Wherever a line holds the word "from", copy that line out.

****

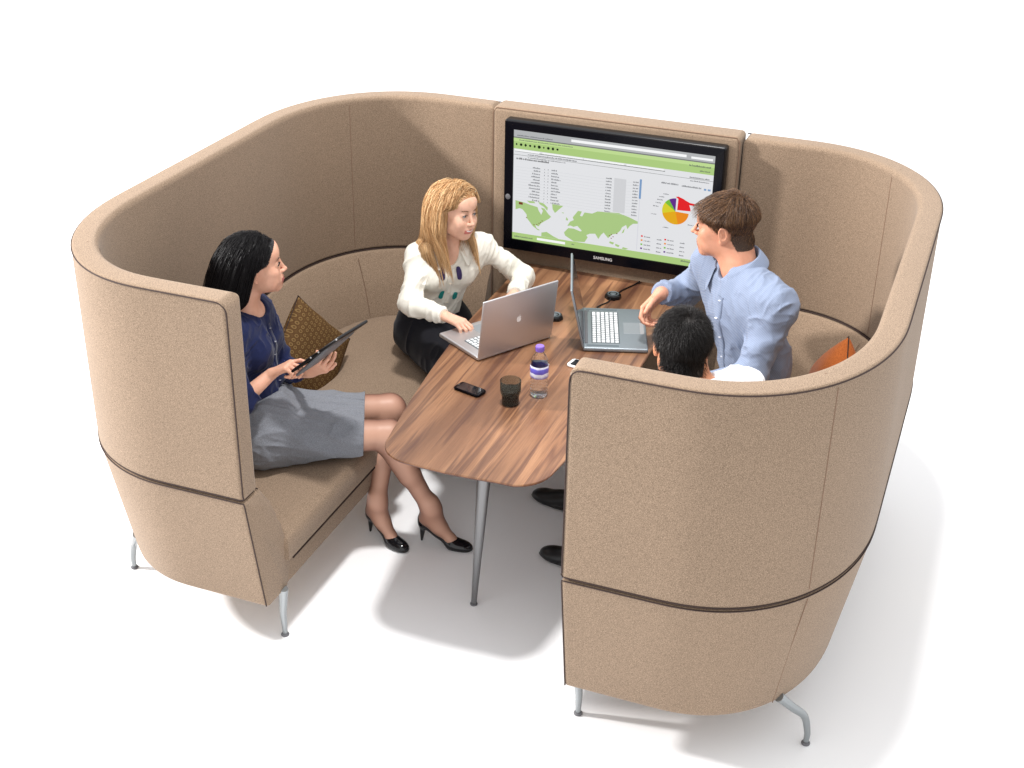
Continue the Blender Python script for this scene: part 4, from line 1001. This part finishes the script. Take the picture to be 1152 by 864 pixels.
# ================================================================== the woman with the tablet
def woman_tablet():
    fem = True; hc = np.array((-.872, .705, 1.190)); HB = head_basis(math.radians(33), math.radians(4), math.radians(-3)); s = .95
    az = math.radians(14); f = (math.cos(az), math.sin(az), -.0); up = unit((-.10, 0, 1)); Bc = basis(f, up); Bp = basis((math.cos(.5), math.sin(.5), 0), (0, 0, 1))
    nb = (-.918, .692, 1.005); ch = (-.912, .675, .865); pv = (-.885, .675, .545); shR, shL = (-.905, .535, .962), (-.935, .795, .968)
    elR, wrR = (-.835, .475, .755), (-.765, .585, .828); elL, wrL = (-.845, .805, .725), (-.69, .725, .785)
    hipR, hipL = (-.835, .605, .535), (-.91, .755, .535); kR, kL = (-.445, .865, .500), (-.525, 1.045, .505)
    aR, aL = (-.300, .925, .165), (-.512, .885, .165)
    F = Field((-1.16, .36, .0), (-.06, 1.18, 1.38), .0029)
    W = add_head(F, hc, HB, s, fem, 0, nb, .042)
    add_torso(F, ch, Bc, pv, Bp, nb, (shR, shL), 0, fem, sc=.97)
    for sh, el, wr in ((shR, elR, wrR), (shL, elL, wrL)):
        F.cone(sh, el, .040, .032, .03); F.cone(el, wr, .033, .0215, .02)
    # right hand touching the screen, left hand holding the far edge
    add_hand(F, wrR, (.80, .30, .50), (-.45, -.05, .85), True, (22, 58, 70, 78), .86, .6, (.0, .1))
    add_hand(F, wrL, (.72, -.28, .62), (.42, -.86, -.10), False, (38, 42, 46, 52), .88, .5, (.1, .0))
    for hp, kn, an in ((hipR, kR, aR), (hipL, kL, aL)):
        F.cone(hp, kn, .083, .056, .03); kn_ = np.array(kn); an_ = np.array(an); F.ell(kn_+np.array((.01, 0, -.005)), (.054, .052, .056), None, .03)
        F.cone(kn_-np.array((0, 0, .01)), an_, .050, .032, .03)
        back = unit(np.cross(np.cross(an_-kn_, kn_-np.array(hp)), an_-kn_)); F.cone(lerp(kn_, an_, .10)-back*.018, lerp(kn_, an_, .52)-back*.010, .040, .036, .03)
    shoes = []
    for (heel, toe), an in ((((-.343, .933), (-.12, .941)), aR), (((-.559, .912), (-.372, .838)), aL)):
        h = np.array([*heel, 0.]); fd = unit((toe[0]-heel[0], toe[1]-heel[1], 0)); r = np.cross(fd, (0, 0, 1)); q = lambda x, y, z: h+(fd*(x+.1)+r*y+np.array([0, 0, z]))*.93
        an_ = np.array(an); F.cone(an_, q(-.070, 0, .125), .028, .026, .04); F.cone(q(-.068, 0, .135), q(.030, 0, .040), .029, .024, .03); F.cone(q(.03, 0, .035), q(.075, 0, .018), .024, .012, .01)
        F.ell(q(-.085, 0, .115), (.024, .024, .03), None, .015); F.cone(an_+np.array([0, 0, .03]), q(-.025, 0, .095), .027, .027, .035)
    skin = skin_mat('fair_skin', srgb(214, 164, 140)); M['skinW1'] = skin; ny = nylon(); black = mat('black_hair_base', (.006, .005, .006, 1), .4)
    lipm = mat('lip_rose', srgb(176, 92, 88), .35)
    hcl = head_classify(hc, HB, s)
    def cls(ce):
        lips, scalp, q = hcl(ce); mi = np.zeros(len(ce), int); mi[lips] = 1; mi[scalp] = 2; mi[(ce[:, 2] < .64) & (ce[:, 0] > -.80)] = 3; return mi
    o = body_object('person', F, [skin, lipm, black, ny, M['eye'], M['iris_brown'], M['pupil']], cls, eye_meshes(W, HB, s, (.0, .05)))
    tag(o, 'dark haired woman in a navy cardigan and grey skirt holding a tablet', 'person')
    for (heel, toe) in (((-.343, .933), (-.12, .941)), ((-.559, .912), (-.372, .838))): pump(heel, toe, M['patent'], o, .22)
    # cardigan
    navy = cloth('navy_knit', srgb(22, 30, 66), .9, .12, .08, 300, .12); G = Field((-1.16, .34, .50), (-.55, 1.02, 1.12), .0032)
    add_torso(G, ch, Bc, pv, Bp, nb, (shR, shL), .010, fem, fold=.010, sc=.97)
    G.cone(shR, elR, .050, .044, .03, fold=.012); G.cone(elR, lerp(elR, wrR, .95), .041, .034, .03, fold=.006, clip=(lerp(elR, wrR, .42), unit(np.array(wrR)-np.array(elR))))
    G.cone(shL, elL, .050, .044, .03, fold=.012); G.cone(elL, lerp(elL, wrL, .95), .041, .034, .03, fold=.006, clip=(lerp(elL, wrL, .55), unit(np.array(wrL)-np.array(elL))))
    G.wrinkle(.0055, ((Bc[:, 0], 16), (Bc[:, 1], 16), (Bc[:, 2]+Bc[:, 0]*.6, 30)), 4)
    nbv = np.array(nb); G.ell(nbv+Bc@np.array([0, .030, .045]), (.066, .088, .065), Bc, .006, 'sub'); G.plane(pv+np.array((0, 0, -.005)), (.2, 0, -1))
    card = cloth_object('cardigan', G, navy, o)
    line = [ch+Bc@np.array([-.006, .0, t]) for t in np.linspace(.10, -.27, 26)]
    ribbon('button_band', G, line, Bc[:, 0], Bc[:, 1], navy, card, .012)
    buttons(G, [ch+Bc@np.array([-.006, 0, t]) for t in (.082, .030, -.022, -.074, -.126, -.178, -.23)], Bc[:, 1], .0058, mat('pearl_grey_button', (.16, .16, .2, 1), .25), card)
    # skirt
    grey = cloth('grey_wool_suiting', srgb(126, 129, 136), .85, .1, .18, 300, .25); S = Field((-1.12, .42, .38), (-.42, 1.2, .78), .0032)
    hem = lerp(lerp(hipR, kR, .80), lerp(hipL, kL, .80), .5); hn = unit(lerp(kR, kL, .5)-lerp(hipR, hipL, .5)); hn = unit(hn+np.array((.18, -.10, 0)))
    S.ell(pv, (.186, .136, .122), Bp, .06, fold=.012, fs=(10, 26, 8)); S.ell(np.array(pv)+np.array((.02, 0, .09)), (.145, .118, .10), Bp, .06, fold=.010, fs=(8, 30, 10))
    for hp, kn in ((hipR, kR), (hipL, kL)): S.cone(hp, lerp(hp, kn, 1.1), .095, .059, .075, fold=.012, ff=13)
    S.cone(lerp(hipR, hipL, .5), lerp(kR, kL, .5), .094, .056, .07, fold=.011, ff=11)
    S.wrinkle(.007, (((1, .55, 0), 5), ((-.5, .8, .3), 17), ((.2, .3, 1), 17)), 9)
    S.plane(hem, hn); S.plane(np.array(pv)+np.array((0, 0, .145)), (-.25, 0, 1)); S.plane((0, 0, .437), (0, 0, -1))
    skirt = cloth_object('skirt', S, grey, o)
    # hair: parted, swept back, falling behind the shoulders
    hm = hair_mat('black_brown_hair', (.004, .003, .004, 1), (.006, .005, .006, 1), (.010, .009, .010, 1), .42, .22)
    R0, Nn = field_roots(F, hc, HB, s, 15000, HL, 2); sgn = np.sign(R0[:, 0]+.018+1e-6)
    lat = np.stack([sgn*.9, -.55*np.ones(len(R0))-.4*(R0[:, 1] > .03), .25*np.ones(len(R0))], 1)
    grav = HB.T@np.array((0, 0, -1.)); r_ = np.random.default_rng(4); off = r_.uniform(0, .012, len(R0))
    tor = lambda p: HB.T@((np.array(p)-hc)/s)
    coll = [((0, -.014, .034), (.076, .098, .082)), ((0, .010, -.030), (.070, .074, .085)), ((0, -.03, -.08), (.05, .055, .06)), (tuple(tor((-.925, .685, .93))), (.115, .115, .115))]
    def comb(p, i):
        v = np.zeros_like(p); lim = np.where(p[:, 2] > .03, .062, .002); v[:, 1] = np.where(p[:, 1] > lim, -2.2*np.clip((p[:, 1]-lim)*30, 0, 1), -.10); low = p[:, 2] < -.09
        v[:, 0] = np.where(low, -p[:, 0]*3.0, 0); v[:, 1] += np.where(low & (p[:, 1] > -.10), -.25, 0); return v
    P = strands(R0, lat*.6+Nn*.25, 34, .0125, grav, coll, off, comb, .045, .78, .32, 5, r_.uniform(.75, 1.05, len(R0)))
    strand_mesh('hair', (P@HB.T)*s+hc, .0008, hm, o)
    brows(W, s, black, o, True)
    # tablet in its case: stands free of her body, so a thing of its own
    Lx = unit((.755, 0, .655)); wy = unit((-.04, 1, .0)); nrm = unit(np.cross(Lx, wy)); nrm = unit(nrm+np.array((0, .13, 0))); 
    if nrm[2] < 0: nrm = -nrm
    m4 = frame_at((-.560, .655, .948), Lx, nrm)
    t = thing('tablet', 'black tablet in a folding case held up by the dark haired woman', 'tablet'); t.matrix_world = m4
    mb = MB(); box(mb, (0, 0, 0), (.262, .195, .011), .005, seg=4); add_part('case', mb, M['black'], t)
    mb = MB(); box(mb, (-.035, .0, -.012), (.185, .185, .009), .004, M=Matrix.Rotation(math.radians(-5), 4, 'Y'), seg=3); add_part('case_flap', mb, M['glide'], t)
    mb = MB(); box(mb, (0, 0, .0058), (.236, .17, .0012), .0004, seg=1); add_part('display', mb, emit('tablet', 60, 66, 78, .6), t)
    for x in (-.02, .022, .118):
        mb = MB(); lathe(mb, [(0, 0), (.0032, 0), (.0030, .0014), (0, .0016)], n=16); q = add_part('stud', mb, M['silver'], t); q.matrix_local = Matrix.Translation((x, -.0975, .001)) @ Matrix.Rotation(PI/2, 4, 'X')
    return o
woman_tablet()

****

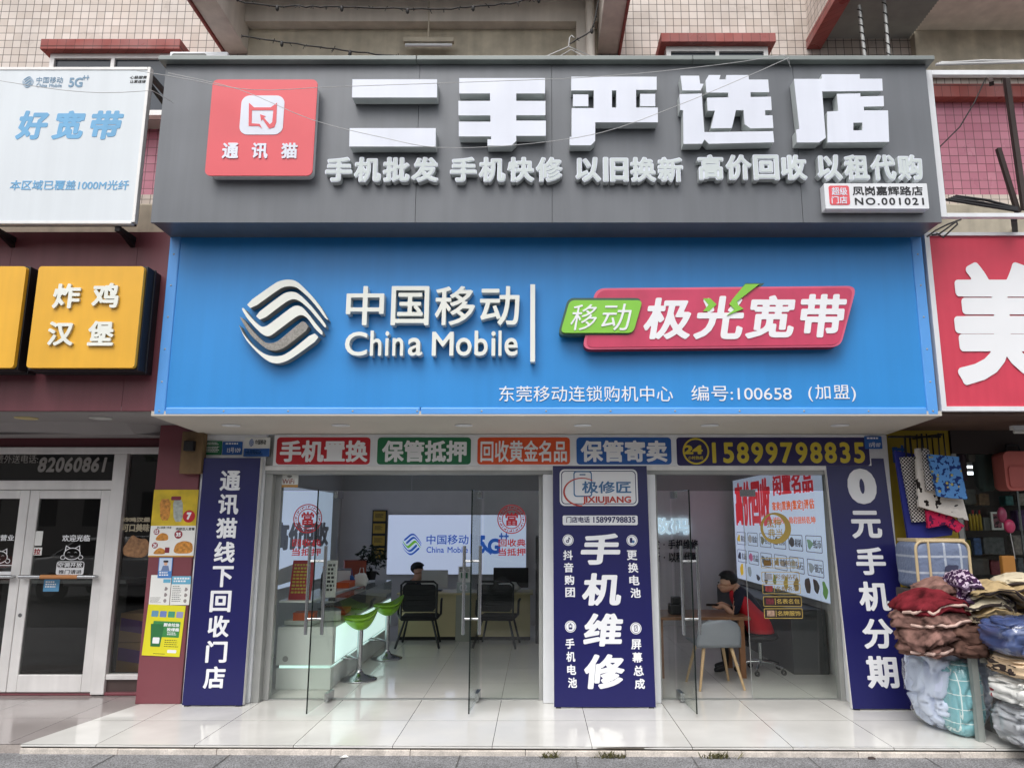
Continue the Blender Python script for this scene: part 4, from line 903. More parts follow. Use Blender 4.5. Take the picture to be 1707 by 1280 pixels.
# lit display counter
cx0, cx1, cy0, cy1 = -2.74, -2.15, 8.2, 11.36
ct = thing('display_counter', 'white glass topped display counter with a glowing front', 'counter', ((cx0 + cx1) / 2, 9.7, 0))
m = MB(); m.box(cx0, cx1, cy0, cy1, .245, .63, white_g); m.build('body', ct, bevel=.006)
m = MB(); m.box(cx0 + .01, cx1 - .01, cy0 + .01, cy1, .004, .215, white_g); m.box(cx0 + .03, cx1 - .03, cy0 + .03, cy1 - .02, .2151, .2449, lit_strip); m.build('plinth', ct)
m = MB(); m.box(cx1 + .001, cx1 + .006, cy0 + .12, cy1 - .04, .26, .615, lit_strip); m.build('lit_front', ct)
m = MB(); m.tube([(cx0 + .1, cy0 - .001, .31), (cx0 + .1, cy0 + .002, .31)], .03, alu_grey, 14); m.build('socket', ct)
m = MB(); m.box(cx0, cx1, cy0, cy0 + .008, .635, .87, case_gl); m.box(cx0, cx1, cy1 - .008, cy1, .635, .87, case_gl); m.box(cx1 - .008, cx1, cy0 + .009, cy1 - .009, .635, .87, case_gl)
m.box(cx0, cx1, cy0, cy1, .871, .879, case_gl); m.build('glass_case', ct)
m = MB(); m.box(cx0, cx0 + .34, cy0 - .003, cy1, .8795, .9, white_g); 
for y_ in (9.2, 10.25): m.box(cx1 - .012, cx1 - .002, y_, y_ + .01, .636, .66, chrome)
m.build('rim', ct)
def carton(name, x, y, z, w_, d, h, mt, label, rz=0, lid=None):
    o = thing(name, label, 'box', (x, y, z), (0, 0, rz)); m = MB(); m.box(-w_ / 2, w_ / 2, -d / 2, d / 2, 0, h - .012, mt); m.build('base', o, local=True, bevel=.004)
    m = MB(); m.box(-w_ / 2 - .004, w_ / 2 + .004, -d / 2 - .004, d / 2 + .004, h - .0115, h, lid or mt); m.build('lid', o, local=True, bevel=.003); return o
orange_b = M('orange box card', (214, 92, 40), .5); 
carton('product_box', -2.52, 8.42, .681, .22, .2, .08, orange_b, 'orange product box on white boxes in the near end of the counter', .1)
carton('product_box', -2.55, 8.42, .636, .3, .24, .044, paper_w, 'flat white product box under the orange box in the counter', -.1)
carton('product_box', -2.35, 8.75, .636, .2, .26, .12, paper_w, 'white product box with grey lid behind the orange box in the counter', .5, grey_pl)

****

> Final answer
Continue the Blender Python script for this scene: part 4, from line 1001. This part finishes the script. Take the picture to be 1152 by 864 pixels.
Continue the Blender Python script for this scene: part 4, from line 903. More parts follow. Use Blender 4.5. Take the picture to be 1707 by 1280 pixels.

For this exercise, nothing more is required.